Disengaged Employees Costs the Company

What Is the Difference Between Engaged and Disengaged Employees?

Everyone who has been in a typical workplace for a while is familiar with the three basic types of employees – engaged, disengaged, and actively disengaged. You’ve probably seen, worked with, and/or worked for one or all of these people. However, you may be unfamiliar with these terms and their true meaning to you and your company.

Engaged employees love their jobs and believe in their employer, the company’s goals, and the manner in which they conduct business. Often exhibiting high levels of passion and creativity, engaged employees believe they have value and management holds the same belief. They express confidence in their abilities, pride in their performance, and a connection to the company’s products and services. They typically exert a positive influence on the performance of their co-workers and subordinates.

Disengaged employees (also called “not-engaged”) look at their jobs as trading time for dollars. They show up for work at the proper time, leave the workplace at the agreed upon time, and do little in between beyond the minimum effort required to complete their job. They exhibit little passion or creativity, typically going through the motions of completing their daily duties. Most disengaged employees neither improve nor detract from staff performance, as they tend to do their jobs quietly. They do not often see their job or their employer as a long-term situation, possibly even believing they are in the wrong career or industry.

Actively disengaged employees are the true problem area of staff chemistry and company performance. Not only unhappy at work, they typically demonstrate, in word and deed, their dislike of their jobs and/or employer. They often undermine the performance of the engaged employees by voicing their displeasure and the many reasons behind it. This negative attitude can often cause operational and performance issues with the rest of their co-workers. The cliché, “one bad apple can spoil the whole bunch,” was never more true than when actively disengaged employees are allowed to voice their unhappiness to all those willing to listen.

Fortunately, actively disengaged employees typically constitute only 15% or less of total staff. Yet these workers can have a disproportionate effect on the positive contributions of the engaged employees (usually around 25% to 30% of staff). Even if a company’s engaged employees are strong-minded and committed, actively disengaged personnel can have a dangerous negative effect on the typically 55% to 60% of not-engaged staff.

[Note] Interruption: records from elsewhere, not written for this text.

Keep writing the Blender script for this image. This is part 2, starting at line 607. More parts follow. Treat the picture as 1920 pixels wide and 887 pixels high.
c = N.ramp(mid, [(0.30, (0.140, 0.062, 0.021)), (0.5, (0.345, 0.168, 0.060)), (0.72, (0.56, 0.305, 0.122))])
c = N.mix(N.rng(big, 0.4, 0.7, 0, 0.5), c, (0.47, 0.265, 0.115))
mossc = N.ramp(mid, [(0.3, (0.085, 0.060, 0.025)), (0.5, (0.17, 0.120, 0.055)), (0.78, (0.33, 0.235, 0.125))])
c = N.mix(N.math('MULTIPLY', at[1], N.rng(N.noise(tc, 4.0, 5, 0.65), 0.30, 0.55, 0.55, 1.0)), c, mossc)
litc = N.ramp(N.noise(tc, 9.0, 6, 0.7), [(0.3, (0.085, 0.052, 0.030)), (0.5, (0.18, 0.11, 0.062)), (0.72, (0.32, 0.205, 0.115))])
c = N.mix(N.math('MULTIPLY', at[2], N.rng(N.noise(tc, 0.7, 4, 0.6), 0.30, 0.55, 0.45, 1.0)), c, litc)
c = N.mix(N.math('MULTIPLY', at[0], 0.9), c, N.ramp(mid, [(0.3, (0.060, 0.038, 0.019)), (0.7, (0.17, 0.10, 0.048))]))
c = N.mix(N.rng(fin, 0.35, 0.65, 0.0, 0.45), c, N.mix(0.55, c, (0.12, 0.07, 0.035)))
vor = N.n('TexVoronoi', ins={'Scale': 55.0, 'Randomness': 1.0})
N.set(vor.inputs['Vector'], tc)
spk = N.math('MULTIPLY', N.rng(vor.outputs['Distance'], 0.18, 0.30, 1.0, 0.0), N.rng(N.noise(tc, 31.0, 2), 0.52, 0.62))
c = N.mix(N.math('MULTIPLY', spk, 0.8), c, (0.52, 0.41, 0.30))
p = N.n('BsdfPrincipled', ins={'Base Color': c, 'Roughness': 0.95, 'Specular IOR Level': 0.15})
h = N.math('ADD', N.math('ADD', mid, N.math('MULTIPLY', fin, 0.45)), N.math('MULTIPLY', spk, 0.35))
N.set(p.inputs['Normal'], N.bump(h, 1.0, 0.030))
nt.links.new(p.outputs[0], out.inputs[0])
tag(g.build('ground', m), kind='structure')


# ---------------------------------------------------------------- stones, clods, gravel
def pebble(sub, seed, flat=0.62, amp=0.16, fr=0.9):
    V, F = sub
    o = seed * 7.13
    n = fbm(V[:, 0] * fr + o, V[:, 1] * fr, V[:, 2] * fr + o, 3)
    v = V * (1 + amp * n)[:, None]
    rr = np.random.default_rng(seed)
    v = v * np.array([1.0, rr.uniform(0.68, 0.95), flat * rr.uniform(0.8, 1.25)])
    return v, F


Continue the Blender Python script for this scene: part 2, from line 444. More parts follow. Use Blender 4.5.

How Actively Disengaged Employees Cost Money and More

Actively disengaged employees often cost employers more than team chemistry. They can cost a company thousands, if not millions of dollars. Consider but a few scenarios, some of which you may have witnessed in your workplace.

  • You see a customer service representative, help desk assistant, or call center responder whose voice, words, body language, tone inflections, and brevity of answers to questions makes it clear that they are displeased with something.
  • A sales team member that constantly complains about product quality, customer service, delivery times, pricing, and commission levels, annoying other team members.
  • You make it a point not to contact one member of the Human Resource Department when you have a question because this employee seldom has the correct answer, spends time complaining about senior management, benefit programs, or inadequate compensation levels.
  • You hesitate to call Accounting, as you’re aware of a long-term employee who was passed over for a recent promotion and has made a crusade of complaining to everyone about how unfair management has become.

Hopefully, you haven’t witnessed all of these situations, particularly at the same company. If you have had to work in an environment that contained one or more actively disengaged employees, you are aware of the potential and real damage these employees can inflict on the rest of the staff.

From a management perspective, the cost to businesses because of the actions of actively disengaged employees is potentially staggering. For example, The Gallup Organization, the famous and well-respected pollster and survey company, conducted a wide-ranging study over a five-year period regarding employee beliefs and actions. During the survey period, the cost to companies of keeping actively disengaged employees was tracked and monitored. Gallup estimates that the decreased productivity and performance fostered by actively disengaged employees costs U.S. businesses around $300 BILLION annually!

Unlike the often-termed “sleep walking” behavior of the not-engaged staff, actively disengaged employees act out their lack of job satisfaction, thereby generating decreased productivity in many co-workers surrounding them. Even after management learns of the existence of one or more actively disengaged employees, executives must often tread carefully with their plans to diminish or eliminate the effects of these people.

Depending on the company’s industry, size, current market position, competition, location, staff composition, or other factors, management may have a relatively easy or impossibly difficult time in fixing or eliminating the problem. Union contracts, local labor laws, diversity, and/or tenure designations can often make the elimination of actively disengaged employees a challenge.

The wide variety of reasons for one to become actively disengaged also hinders attempts at behavior modification. For example, should the causes of an employee’s negativity generate from their personal life, a company may have limited options to improve their demeanor and performance. If their attitudes are directly related to workplace issues, management may be able to address and correct the origins of staff displeasure. However, personal or family issues generating this unacceptable behavior present a different, more difficult challenge.

Ignoring actively disengaged employees is usually the wrong action plan. The cost of their lack of personal productivity and the effect they have on the performance of other staff members is too great. Management should make every attempt to identify those actively disengaged employees and take all appropriate actions to correct the problem as quickly and painlessly as possible.